Desde los inicios de la modernidad, los sistemas de poder han buscado restringir la capacidad humana de imaginar alternativas. No es suficiente con controlar los medios de producción o los recursos materiales; el control sobre la imaginación es crucial para la reproducción del statu quo. La educación formal, en lugar de fomentar el pensamiento crítico y la creatividad, ha sido estructurada para domesticar la mente, convertirla en un depósito de información útil para el engranaje productivo. Como señalaba John Dewey, la educación en su forma más efectiva debería liberar la mente, no atarla a esquemas rígidos de pensamiento.

Einstein, cuya genialidad no se limitaba a la física, entendía esto intuitivamente. Su teoría de la relatividad no surgió del simple cálculo, sino de la capacidad de concebir el mundo de otra manera. Visualizó lo que aún no había sido probado, y eso es lo que define toda revolución científica y social: la capacidad de imaginar que las reglas impuestas no son inmutables.

Este principio se extiende más allá de la ciencia. La historia está repleta de ejemplos de cómo la imaginación ha sido el motor del cambio social. Los grandes movimientos de emancipación, desde la lucha por los derechos civiles hasta los movimientos de descolonización, no fueron simples respuestas a condiciones objetivas de opresión. Fueron impulsados por la capacidad de imaginar un orden distinto, por la negativa a aceptar la narrativa impuesta de que la injusticia es inevitable.

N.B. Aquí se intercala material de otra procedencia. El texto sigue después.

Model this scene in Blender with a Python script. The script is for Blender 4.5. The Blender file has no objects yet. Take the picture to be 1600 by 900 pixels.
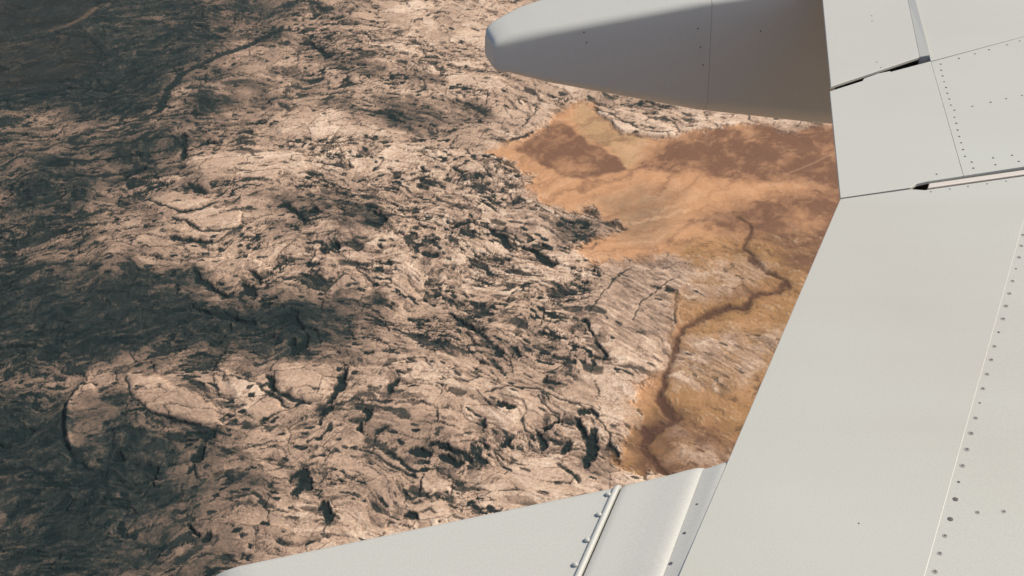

La imaginación no es una abstracción ni un lujo, sino una herramienta esencial para la resistencia. Es por eso que los sistemas autoritarios, sean capitalistas o estatistas, buscan sofocarla. La uniformidad del pensamiento es una condición necesaria para la obediencia. Si las personas no pueden imaginar un mundo diferente, nunca desafiarán el que se les impone.

En la era del capitalismo digital, donde los algoritmos predicen nuestras decisiones y modelan nuestro consumo, la erosión de la imaginación se vuelve aún más peligrosa. El acceso a la información no equivale a libertad de pensamiento. La sobrecarga de datos, en lugar de ampliar nuestra capacidad de comprender el mundo, muchas veces nos deja atrapados en un circuito cerrado de confirmación ideológica. La creatividad se convierte en un producto más, comercializable dentro de los límites aceptables del mercado.

Einstein entendió que la felicidad no proviene de la acumulación de conocimiento por sí sola, sino de la capacidad de usar ese conocimiento de manera creativa. Seguir la curiosidad con entusiasmo, no conformarse con lo que es impuesto. Este consejo es más relevante que nunca. Si queremos desafiar las estructuras que nos aprisionan—sean económicas, políticas o culturales—, debemos empezar por reclamar nuestro derecho a imaginar.

El conocimiento explica el mundo, pero solo la imaginación puede transformarlo. La cuestión es si seremos capaces de ejercerla antes de que se nos arrebate por completo.